Faith, as a divine virtue whose object is God, cannot be practiced by a divine Person such as Jesus Christ. However, every human person is called by God by means of faith to receive God the Father’s Word, to believe in that Son’s Name, and to receive God’s power so as “to become children of God”.
Faith, within the spiritual womb of Mary’s soul, is the means by which she gave her “Fiat” to the Father. Through this “Fiat” within the womb of her soul, she bore the Word who became Flesh through her. So each human sinner is called through the divine virtue of faith each day of his life within the Church Militant to bear the Word in his soul, to become a child of God, and to begin anew his own vocation within the Mystical Body of Christ.[16]
[1] Bede, Hom. x in Evang.
[2] St. Thomas Aquinas, Summa Theologiae III, 37, 1 Respondeo, in Volume Two of the First Complete American Edition [New York: Benziger Brothers, 1947]. All references to Question 37 are based upon this edition. No page numbers will be given for references to the Summa Theologiae.
[3] Leviticus 12:2,3 [RSV-CE].
[4] Summa Theologiae III, 37, 1 Respondeo.
[5] The Roman Missal: Lectionary for Mass, Volume I, Year C (Totowa, NJ: Catholic Book Publishing, 2000), 94.
[6] Summa Theologiae III, 70, 4, Respondeo, ¶1, in Volume 20 of the Latin/English Edition of the Works of St. Thomas Aquinas (Lander, Wyo.: The Aquinas Institute for the Study of Sacred Doctrine, 2012). All references to Question 70 are based upon this edition.

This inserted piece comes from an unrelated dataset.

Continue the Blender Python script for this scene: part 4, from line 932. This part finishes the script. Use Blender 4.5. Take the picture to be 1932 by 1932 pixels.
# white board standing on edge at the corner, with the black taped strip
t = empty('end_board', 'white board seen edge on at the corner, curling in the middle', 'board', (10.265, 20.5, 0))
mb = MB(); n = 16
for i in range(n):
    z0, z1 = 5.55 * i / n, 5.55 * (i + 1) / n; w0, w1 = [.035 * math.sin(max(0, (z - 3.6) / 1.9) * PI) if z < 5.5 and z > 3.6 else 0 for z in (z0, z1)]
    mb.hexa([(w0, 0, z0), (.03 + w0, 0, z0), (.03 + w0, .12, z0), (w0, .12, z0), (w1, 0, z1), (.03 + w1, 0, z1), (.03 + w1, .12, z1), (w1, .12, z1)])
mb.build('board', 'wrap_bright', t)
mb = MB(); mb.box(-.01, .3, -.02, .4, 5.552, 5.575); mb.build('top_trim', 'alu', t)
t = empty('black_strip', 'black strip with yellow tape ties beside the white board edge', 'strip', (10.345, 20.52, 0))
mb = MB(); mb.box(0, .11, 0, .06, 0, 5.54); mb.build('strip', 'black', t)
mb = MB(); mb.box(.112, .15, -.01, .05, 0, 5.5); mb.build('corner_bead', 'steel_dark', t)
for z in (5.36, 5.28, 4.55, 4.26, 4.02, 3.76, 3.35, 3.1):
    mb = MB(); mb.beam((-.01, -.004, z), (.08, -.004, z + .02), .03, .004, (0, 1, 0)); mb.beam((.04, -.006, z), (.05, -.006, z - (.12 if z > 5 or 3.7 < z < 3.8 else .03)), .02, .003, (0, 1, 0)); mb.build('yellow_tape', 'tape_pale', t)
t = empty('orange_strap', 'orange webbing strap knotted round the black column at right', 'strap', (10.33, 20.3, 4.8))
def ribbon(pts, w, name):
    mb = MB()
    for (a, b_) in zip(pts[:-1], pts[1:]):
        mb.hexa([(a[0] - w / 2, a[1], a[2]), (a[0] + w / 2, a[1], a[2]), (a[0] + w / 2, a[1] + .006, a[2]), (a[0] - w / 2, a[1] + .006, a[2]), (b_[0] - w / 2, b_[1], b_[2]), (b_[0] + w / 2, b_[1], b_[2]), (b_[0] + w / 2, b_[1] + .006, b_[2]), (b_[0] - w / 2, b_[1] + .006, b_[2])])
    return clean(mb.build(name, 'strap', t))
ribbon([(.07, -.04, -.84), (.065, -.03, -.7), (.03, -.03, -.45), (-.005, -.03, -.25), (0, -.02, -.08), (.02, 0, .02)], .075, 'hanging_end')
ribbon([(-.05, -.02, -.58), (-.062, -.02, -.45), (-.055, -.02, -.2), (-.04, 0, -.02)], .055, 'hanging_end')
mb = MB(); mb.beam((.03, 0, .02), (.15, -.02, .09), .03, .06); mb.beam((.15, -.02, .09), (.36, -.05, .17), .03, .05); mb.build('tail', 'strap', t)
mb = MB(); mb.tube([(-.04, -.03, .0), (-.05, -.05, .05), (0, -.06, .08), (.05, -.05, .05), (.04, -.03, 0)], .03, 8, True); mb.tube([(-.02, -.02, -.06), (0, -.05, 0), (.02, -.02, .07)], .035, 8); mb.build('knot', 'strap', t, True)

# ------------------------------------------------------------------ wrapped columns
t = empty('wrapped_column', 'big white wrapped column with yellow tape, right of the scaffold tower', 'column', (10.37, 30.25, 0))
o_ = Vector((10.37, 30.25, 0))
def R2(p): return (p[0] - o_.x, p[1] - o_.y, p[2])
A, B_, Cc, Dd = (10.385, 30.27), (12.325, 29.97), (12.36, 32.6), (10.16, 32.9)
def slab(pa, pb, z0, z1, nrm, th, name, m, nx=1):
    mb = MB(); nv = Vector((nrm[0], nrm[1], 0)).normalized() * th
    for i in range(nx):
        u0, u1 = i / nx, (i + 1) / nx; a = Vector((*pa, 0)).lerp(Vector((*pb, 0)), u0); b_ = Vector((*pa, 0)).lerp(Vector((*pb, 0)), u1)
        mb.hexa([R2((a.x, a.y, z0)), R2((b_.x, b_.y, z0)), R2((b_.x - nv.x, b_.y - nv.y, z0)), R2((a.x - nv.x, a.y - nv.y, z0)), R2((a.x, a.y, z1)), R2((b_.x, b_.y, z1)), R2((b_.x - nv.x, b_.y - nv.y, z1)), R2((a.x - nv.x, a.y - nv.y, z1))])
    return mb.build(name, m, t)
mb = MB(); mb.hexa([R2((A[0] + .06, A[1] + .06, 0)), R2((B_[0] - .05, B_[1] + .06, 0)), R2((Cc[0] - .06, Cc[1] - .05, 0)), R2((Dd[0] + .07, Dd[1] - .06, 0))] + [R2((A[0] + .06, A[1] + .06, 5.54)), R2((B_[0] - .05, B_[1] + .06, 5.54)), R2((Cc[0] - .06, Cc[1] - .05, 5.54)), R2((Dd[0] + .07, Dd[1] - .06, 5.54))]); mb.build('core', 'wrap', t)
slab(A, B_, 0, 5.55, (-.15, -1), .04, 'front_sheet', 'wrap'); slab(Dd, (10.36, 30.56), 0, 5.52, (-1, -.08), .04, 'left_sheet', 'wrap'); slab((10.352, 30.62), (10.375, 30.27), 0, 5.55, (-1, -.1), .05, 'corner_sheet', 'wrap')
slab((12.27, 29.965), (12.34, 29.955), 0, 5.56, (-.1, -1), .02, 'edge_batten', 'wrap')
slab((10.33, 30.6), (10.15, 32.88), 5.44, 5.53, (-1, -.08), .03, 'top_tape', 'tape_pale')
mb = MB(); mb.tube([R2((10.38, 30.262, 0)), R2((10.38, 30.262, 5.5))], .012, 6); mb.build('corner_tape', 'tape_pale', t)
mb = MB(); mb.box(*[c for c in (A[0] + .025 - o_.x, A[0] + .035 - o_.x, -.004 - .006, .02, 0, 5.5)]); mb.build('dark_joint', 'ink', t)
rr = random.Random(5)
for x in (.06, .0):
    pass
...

[7] Ibid., III, 70, 4, Reply Obj. 5.
[8] Ibid., III, 70, 4, Reply Obj. 4.
[9] Ibid., III, 70, 4, Respondeo, ¶4.
[10] Ibid., III, 70, 1, Title.
[11] Ibid., III, 70, 1, Respondeo.
[12] Ibid.
[13] In the edition of the Summa cited in footnote 6, the English translation speaks of a “protestation of faith” [“protestatio fidei”]. However, “profession” is not only an adequate synonym for “protestation” here, but also relates more closely to the current language used to describe the liturgical act of a “profession of faith”.
[14] St. Thomas in Question 70, Article 2, Reply Obj. 2 uses the word “sacrament” to speak of the ritual of circumcision: “Circumcisio autem erat sacramentum….” (“But circumcision was a sacrament….”).
[15] John 1:12 [RSV-CE].
[16] This homily has not treated the second half of the verse cited at the homily’s beginning, but its spiritual theme—that is, the Holy Name of Jesus—is celebrated in the Sacred Liturgy on January 3 in the Ordinary Form and on the Sunday after today’s feast in the Extraordinary Form.
Our Lady of Mount Carmel, pray for us!